Midterm 1 study guide

• Make sure you can do all the practice problems listed in the notes from chapter 11 (series).
• Definitions and Theorems you need to know to state and use:
  1. Sequences, limit of a sequence.
  2. How to find the limit of a recursively defined sequence, if such a limit exists.
  3. Behavior of the geometric sequence.
  4. Limit laws for sequences and the squeeze theorem for sequences.
  5. If a sequence converges absolutely to 0, then it converges normally to 0 as well.
  6. A monotone increasing sequence converges.
  7. Series, the sequence of partial sums, definition of series convergence.
  8. Basic divergence test.
  9. The geometric series.
  10. Telescoping series.
  11. A positive terms series converges if and only if it is bounded.
  12. The integral test.
  13. p-series test.
  14. Comparison test. Limit comparison test.

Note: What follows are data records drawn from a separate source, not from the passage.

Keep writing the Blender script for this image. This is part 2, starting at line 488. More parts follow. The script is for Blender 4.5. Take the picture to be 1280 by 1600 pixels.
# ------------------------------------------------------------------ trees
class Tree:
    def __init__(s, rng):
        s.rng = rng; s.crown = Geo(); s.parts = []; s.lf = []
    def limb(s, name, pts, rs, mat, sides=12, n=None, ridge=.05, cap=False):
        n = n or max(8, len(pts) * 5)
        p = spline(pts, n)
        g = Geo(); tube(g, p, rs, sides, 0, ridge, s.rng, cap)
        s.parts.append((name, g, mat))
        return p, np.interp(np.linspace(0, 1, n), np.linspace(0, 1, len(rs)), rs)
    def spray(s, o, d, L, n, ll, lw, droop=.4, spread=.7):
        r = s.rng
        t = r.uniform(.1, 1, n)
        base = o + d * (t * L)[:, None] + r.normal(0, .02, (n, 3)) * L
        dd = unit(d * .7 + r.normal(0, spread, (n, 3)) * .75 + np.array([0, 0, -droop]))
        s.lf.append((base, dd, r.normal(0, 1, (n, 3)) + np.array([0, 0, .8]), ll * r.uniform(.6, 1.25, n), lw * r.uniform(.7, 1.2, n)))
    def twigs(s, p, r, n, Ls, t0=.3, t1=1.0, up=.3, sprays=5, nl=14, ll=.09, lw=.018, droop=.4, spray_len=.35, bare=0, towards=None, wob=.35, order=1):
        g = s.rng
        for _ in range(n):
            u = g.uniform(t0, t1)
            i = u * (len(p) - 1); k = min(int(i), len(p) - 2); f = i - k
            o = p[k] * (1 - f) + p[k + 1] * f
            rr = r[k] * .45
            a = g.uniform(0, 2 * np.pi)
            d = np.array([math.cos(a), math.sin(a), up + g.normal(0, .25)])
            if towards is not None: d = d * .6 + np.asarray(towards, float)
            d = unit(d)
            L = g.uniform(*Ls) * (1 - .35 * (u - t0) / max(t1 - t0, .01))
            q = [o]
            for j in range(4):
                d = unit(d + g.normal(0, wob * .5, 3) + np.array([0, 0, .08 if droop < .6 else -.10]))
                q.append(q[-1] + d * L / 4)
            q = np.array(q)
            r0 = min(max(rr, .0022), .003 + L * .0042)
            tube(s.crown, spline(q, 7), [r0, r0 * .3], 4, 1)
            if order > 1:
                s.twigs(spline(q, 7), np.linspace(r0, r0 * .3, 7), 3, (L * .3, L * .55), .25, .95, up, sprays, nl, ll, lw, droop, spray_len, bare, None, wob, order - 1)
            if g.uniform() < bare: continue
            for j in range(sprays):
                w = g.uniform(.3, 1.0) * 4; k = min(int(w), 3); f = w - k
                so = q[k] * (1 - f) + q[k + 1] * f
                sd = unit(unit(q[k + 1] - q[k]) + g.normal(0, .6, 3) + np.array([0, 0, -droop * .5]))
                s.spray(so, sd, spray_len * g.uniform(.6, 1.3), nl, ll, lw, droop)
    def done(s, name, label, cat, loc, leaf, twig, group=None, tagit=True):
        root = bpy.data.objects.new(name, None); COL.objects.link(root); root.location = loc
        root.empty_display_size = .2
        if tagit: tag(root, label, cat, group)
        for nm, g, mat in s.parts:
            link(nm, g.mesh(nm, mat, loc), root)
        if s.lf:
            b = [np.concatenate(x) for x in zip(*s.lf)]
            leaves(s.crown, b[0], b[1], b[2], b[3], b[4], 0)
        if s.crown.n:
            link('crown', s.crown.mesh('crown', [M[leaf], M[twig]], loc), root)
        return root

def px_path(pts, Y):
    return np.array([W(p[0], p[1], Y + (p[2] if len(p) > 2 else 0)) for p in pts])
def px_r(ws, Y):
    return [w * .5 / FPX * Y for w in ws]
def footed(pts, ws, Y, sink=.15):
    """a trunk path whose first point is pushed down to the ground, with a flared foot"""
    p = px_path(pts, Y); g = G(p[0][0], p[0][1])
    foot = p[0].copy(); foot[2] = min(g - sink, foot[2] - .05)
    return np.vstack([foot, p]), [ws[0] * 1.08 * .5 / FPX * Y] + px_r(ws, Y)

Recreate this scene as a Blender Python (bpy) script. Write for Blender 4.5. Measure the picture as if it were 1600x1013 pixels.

  15. Absolute convergence implies convergence
  16. Conditional convergence.
  17. Alternating series test.
  18. Alternating series error estimate (p. 578)
  19. Ratio test, Root test.
  20. Power series.
  21. Deriving new series from existing ones via substitutions.
  22. Deriving new series from existing ones derivatives and integrals.
  23. Taylor series.
  24. Theorem 2 on page 599.
  25. Power series expressions for sin, cos, exp, ln(1+x), arctangent.
• Theorems you need to be able to prove:
  1. Basic divergence test
  2. A positive terms series converges if and only if it is bounded
  3. p-series test
  4. A series that converges absolutely also converges normally
  5. (Idea of the) proof of the ratio test
• Extra practice problems, from the “Chapter Review Exercises” on page 609:
  1. 3, 8, 9, 10, 17, 18, 19
  2. 29, 30, 33, 34, 37, 40
  3. 44, 45, 46, 54
  4. 63, 66, 67, 69, 70, 75, 76, 81, 82, 85
  5. 93, 95, 96, 97, 103, 105